Nuh-uh! *YOUR* mom is a bag-hoarder.

My mom was in the paper today for being a bag-hoarder.

The goal of the program, dubbed Bags for Bears by the Athens-Clarke Recycling Division, was to collect about 450,000 bags by Dec. 31, said Suki Janssen, Athens Clarke-County’s waste reduction specialist. But students exceeded that goal by about 100,000 bags, providing enough decking to not only build play structures for the bears, but for the zoo’s bobcats and otters, too.

While the official totals aren’t in, Janssen said, Oglethorpe Avenue Elementary School has unofficially taken the first-place prize for collecting the most bags.

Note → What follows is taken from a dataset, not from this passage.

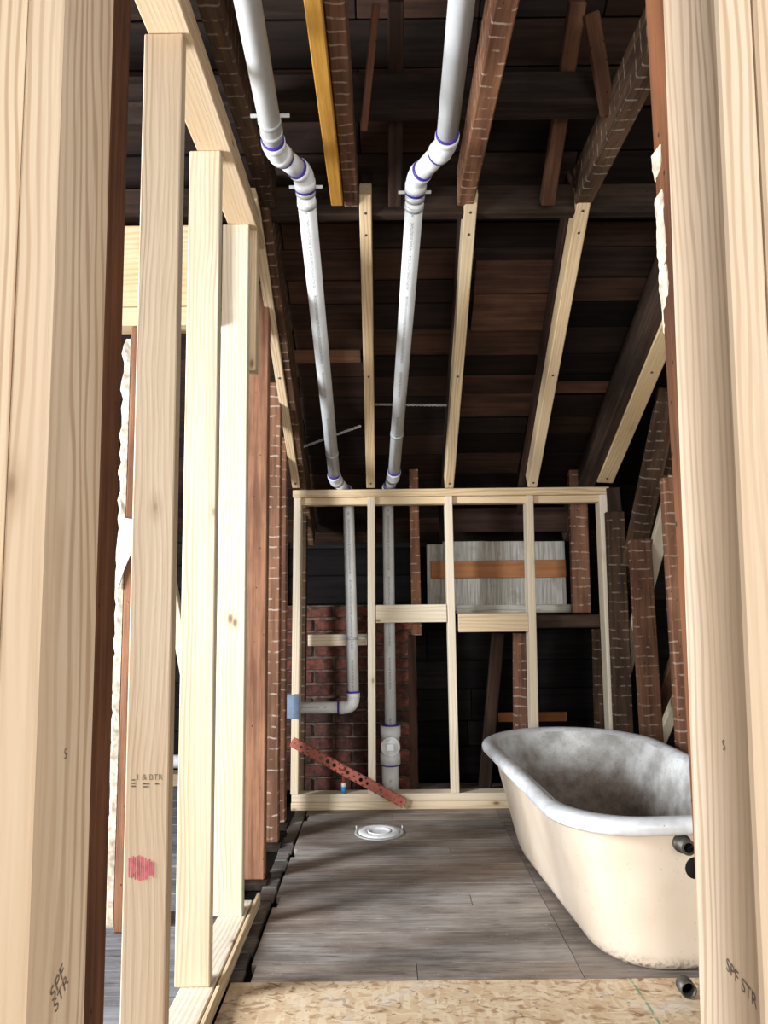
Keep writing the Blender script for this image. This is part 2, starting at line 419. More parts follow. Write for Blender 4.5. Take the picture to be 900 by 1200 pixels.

“Nothing’s official yet,” Janssen said. “But they really were rock ‘n’ rolling with it over there.”

On Thursday, a 7-foot mound of bags crowded the school’s foyer until recycling division workers could haul away the stock, which represents about a fifth of the estimated 250,000 bags the school has collected over the past few months.

Oglethorpe Avenue Elementary students and teachers collected at least 100,000 more bags than any other school when the last official total was released at the beginning of December. But collections exploded over Christmas, said fourth-grade teacher and bag-hoarder Susan Sanders.

“We had a great time, and we really had great support from the community and all of our families,” Sanders said. “I had my daughter and all of my extended family saving up bags. Everyone was saving them for us, and we went after them. I climbed in Dumpsters; I dug through big boxes in the backs of stores getting bags.”

In the end, Sanders’ class collected more than 130,000 bags. The only class that even came close was Kay Isley’s first-grade class at Oglethorpe Avenue with a 100,000-bag total.

Sanders and Isley have been friends since childhood, but the battle over bags got ugly at times.

“A few months in, my husband looked at me and said, ‘You know these bags aren’t worth y’all’s friendship,’ ” Sanders joked.

The friendly competition seemed to do the students good, Isley said. Isley and Sanders used the bags for lessons in multiplication and counting, and the challenge taught the students about recycling, waste and working together, Isley said.

“I think everyone will certainly think twice about throwing away bags in the future,” she added.

Isley and Sanders’ classes will be treated to a picnic at Memorial Park and a special tour of Bear Hollow Wildlife Trail this spring to see the bears and other animals use their new playscapes.